University receives a royal seal of approval from the Queen

Her Majesty the Queen has honoured The University of Manchester by awarding a Regius Professorship, as part of her 90th birthday celebrations. The inaugural Regius Professor of materials is Phil Withers. The award has been given in recognition of the exceptional quality of our advanced materials research and teaching, which is regarded as amongst the best in the world.

Research into advanced materials has been at the heart of the University since its foundation in 1824, when Manchester’s prosperity was based on the textile industry. Today it brings together eight Schools across the institution, involving more than 150 academic staff. It extends to almost every aspect of the field, leading to the discovery of new materials, materials tailored for demanding environments, and smart and sustainable materials.

Manchester’s world-class status as the birthplace of graphene has been reinforced by the establishment of the National Graphene Institute and the Graphene Engineering Innovation Centre. The University is also set to be the home of the £235m Sir Henry Royce Advanced Materials Institute, which will play a crucial role in addressing challenges facing society and making advanced materials a catalyst for economic growth in the UK. 

A Regius Professorship is a rare and prestigious appointment - only 14 have been granted since the reign of Queen Victoria, including 12 to mark Her Majesty’s Diamond Jubilee.

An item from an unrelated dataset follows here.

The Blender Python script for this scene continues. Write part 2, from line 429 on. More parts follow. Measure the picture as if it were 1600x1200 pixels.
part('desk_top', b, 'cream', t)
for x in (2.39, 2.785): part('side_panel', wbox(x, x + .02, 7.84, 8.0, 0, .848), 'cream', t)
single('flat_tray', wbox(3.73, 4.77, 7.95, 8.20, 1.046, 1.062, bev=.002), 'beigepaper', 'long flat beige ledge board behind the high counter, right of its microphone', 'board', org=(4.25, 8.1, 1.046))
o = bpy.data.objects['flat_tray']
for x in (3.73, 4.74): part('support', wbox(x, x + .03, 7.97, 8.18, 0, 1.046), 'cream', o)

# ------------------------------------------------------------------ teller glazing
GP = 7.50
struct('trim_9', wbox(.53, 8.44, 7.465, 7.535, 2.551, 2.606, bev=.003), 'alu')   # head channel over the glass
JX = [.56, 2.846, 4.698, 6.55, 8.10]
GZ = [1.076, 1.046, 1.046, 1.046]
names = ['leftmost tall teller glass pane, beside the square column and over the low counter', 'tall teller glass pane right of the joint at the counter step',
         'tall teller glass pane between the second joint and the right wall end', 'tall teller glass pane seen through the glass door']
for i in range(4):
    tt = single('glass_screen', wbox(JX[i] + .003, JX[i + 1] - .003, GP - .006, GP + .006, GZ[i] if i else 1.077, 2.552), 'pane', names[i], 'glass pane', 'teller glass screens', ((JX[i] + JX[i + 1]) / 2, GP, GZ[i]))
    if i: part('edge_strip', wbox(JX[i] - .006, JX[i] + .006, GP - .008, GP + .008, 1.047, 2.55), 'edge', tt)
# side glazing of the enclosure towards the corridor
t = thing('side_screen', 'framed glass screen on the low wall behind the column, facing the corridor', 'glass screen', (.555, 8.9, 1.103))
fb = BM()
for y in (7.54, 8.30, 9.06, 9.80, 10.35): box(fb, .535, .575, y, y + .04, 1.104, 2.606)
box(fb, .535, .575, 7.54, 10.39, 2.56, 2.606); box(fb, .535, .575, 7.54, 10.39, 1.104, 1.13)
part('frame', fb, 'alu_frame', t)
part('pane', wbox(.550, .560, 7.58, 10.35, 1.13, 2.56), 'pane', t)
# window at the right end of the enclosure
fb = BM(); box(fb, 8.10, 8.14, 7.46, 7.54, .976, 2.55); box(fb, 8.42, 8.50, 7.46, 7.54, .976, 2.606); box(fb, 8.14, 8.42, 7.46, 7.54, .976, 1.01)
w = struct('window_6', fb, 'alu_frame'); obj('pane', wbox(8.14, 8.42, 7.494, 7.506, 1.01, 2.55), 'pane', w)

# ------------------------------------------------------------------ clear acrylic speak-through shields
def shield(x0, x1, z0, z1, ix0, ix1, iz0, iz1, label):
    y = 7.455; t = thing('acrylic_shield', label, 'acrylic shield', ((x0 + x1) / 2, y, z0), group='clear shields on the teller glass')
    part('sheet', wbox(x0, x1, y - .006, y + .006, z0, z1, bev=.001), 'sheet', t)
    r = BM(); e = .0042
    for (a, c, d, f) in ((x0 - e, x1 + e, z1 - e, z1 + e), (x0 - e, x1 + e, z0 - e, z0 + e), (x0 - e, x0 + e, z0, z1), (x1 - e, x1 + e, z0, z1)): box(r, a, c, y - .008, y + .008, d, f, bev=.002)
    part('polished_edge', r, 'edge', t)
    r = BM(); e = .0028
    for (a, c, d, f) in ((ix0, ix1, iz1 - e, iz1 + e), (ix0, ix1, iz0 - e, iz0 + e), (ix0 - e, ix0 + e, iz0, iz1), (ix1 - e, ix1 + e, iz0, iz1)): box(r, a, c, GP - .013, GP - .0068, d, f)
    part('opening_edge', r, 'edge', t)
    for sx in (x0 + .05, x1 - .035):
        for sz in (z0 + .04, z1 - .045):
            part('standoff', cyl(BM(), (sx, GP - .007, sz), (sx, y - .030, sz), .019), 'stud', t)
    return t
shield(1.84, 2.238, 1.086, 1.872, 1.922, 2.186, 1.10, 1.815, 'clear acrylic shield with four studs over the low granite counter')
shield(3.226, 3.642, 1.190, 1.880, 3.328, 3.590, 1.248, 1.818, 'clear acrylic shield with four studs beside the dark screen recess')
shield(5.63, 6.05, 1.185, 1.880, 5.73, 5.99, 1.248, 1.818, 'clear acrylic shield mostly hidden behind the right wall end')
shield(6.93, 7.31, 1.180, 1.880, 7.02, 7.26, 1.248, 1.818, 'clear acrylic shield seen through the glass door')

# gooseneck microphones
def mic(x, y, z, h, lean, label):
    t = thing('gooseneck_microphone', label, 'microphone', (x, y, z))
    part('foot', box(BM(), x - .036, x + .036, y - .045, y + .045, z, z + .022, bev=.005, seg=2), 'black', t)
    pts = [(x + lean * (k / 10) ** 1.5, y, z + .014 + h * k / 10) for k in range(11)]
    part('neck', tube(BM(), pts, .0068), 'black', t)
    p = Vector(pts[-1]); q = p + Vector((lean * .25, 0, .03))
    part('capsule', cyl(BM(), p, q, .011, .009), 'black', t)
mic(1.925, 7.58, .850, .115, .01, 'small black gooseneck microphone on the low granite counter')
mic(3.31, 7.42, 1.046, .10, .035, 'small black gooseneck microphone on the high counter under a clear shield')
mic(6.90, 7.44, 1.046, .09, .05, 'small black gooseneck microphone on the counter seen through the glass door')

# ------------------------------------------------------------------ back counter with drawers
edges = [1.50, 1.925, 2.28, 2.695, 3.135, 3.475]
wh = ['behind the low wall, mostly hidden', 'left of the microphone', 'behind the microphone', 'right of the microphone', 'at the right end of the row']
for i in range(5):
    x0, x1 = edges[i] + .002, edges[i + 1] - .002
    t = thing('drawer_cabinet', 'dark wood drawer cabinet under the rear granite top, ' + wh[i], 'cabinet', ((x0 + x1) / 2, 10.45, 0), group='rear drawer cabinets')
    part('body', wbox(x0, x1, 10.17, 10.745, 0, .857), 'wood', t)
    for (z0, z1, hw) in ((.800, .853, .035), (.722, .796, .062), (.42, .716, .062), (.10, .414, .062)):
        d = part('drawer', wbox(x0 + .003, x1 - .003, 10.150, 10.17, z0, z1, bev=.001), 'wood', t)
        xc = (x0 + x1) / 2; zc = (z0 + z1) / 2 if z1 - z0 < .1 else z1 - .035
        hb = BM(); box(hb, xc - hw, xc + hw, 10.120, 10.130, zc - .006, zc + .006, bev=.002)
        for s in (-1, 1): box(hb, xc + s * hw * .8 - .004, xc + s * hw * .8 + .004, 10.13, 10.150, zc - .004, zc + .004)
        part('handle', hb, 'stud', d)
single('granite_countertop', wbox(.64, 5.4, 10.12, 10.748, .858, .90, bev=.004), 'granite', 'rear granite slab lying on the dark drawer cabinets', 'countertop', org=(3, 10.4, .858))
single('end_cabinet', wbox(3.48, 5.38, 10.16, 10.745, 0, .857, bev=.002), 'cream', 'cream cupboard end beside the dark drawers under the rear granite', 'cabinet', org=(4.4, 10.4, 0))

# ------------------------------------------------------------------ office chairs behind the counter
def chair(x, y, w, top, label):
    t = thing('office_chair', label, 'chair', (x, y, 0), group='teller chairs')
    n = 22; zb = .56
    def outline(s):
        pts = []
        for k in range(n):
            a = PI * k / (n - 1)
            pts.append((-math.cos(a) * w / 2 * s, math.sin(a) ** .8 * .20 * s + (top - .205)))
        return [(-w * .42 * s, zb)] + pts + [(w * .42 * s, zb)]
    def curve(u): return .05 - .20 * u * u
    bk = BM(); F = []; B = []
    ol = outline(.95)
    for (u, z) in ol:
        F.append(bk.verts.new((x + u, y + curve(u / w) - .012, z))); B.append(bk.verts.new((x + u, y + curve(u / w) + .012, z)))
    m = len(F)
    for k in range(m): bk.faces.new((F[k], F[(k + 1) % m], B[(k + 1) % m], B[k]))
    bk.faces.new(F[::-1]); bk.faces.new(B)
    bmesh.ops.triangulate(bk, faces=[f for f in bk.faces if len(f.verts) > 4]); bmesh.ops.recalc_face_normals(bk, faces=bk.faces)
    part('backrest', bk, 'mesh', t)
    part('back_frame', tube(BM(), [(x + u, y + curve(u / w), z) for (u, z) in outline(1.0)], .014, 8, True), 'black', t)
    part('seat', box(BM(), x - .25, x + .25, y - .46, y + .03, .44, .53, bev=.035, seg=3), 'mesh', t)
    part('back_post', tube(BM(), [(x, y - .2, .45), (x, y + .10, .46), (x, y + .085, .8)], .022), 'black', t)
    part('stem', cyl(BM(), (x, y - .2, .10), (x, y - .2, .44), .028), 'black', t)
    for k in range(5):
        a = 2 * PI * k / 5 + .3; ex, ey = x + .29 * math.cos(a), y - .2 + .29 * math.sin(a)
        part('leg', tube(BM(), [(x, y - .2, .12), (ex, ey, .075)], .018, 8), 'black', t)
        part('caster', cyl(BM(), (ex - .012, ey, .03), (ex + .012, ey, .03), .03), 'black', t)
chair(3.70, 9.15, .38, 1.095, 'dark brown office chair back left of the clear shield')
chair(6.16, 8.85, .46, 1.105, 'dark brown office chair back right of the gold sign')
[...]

Minister for Constitutional Reform, John Penrose, came to Manchester to bestow the honour on the University, followed by an address from Professor Phil Withers - the University’s inaugural Regius Professor of materials - before the Minister was taken on a tour of the Henry Moseley X-Ray Imaging Facility.

The recipients of the new Regius Professorships were selected by open competition, judged by an independent expert panel of business and academic experts. In the past, they were created when a university chair was founded or endowed by a royal patron, and were limited to a handful of the UK’s ancient universities. Professor Dame Nancy Rothwell, President and Vice-Chancellor, said: 

"I am delighted that The University of Manchester’s world-leading research in materials has been recognised with this prestigious honour. It attests to our proud tradition in this field, just over a century after our own Professor William Lawrence Bragg won the Nobel Prize for his pioneering X-ray work which laid the foundations for methods still used by researchers today. Our work extends to almost every aspect of materials, and is a benchmark for university-industry partnership working as exemplified by the Sir Henry Royce Institute for Advanced Materials. The Regius Professorship will help to ensure that Manchester continues to be at the international forefront of materials research and applications.”

John Penrose, Minister for Constitutional Reform, said:

“It is a privilege and an honour to announce these new Regius Professorships in recognition of the truly outstanding work of our universities, and as a fitting tribute to mark Her Majesty’s 90th birthday. The institutions can consider themselves truly deserving of this great honour.”